* What is required
Write the material out again exactly as it stands.
• • • • • • •
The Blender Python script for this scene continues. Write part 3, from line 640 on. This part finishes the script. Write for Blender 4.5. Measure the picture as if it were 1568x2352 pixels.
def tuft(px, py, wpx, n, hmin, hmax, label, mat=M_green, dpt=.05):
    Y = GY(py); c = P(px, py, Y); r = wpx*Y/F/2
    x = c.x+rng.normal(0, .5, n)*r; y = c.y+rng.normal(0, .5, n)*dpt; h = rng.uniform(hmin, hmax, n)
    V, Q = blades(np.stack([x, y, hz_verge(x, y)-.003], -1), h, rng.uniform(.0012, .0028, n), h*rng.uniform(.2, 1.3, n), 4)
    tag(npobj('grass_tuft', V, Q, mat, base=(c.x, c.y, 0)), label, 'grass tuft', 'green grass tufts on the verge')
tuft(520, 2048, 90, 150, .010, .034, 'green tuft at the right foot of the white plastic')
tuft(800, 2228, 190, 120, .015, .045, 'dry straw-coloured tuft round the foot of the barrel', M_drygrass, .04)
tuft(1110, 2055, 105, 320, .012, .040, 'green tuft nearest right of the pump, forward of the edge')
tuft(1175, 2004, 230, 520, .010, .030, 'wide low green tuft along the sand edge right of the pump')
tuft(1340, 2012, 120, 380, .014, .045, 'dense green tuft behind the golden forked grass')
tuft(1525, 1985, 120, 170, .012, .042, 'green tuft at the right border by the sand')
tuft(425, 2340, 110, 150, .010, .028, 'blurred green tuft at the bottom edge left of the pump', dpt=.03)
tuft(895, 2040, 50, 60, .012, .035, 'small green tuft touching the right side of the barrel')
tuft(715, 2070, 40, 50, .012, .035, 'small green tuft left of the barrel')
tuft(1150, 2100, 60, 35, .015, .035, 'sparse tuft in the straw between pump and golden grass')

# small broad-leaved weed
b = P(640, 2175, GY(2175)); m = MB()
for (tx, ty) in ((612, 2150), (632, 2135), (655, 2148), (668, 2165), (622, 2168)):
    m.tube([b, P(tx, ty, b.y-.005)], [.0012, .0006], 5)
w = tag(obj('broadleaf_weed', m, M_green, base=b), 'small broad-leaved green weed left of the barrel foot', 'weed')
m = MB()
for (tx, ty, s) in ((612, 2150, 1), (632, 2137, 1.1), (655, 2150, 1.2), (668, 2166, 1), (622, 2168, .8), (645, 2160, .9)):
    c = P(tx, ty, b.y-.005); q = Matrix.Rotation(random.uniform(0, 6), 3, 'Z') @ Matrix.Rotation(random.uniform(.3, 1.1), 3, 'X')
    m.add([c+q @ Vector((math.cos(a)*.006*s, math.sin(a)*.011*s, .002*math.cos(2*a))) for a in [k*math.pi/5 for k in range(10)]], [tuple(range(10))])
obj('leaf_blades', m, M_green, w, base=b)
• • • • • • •
* Exercise solution
The Blender Python script for this scene continues. Write part 3, from line 640 on. This part finishes the script. Write for Blender 4.5. Measure the picture as if it were 1568x2352 pixels.
def tuft(px, py, wpx, n, hmin, hmax, label, mat=M_green, dpt=.05):
    Y = GY(py); c = P(px, py, Y); r = wpx*Y/F/2
    x = c.x+rng.normal(0, .5, n)*r; y = c.y+rng.normal(0, .5, n)*dpt; h = rng.uniform(hmin, hmax, n)
    V, Q = blades(np.stack([x, y, hz_verge(x, y)-.003], -1), h, rng.uniform(.0012, .0028, n), h*rng.uniform(.2, 1.3, n), 4)
    tag(npobj('grass_tuft', V, Q, mat, base=(c.x, c.y, 0)), label, 'grass tuft', 'green grass tufts on the verge')
tuft(520, 2048, 90, 150, .010, .034, 'green tuft at the right foot of the white plastic')
tuft(800, 2228, 190, 120, .015, .045, 'dry straw-coloured tuft round the foot of the barrel', M_drygrass, .04)
tuft(1110, 2055, 105, 320, .012, .040, 'green tuft nearest right of the pump, forward of the edge')
tuft(1175, 2004, 230, 520, .010, .030, 'wide low green tuft along the sand edge right of the pump')
tuft(1340, 2012, 120, 380, .014, .045, 'dense green tuft behind the golden forked grass')
tuft(1525, 1985, 120, 170, .012, .042, 'green tuft at the right border by the sand')
tuft(425, 2340, 110, 150, .010, .028, 'blurred green tuft at the bottom edge left of the pump', dpt=.03)
tuft(895, 2040, 50, 60, .012, .035, 'small green tuft touching the right side of the barrel')
tuft(715, 2070, 40, 50, .012, .035, 'small green tuft left of the barrel')
tuft(1150, 2100, 60, 35, .015, .035, 'sparse tuft in the straw between pump and golden grass')

# small broad-leaved weed
b = P(640, 2175, GY(2175)); m = MB()
for (tx, ty) in ((612, 2150), (632, 2135), (655, 2148), (668, 2165), (622, 2168)):
    m.tube([b, P(tx, ty, b.y-.005)], [.0012, .0006], 5)
w = tag(obj('broadleaf_weed', m, M_green, base=b), 'small broad-leaved green weed left of the barrel foot', 'weed')
m = MB()
for (tx, ty, s) in ((612, 2150, 1), (632, 2137, 1.1), (655, 2150, 1.2), (668, 2166, 1), (622, 2168, .8), (645, 2160, .9)):
    c = P(tx, ty, b.y-.005); q = Matrix.Rotation(random.uniform(0, 6), 3, 'Z') @ Matrix.Rotation(random.uniform(.3, 1.1), 3, 'X')
    m.add([c+q @ Vector((math.cos(a)*.006*s, math.sin(a)*.011*s, .002*math.cos(2*a))) for a in [k*math.pi/5 for k in range(10)]], [tuple(range(10))])
obj('leaf_blades', m, M_green, w, base=b)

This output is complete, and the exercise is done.